Abstract

This article examines syntactic and semantic properties of free choice items (FCIs) in Japanese. It is argued that Japanese FCIs, which have been considered to have a wh-item and a scalar focus particle demo, actually involve a clausal structure, which contains a null subject, a copula, and a subjunctive modal/mood. This proposal explains a number of puzzling issues regarding their distribution as FCIs compared with those in other languages.
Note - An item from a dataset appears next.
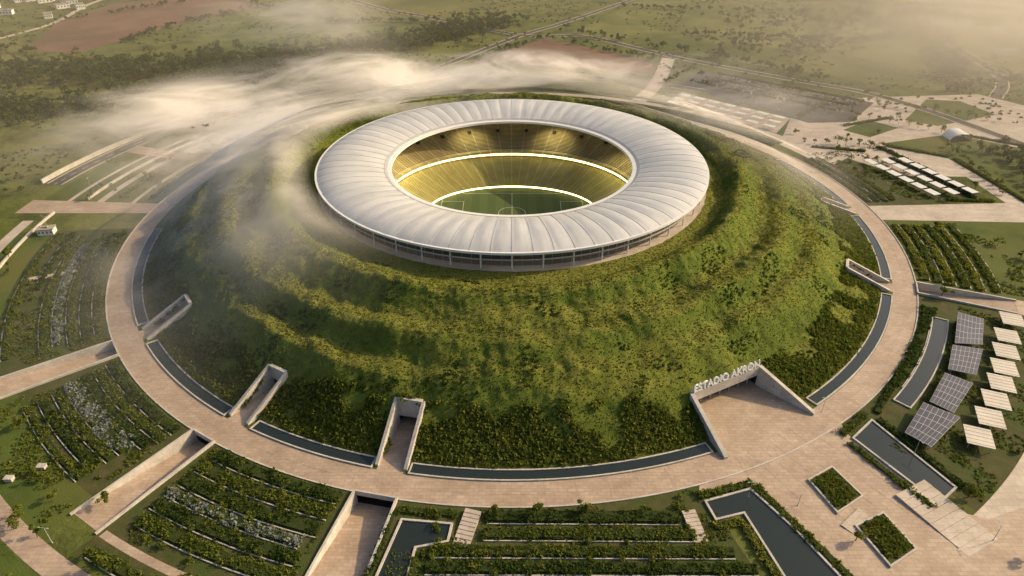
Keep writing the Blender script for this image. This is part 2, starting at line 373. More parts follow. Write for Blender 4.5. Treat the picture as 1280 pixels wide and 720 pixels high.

A compositional semantic analysis of Japanese FCIs is then proposed based on this morpho-syntactic decomposition; the Japanese free choice items are essentially analyzed as unconditionals, and it is shown that the subjunctive mood plays a crucial role in deriving relevant interpretations (in particular, counterfactuality, an ignorance inference, and an indifference inference) in the spirit of Izvorski (2000). This article also discusses a number of extensions and implications of the proposal: correspondence of different wh-items to different atomic levels in Condoravdi’s (2015) individuation scheme, scalarity of Japanese FCIs, the typology of FC expressions, and connection to correlative constructions. In addition, this article addresses some issues regarding licensing contexts of Japanese FCIs, an existential-like interpretation obtained in the presence of the phrase ii-kara ‘good-because’ in imperatives, anti-episodicity, subtrigging, the so-called Canasta scenario, and partitives.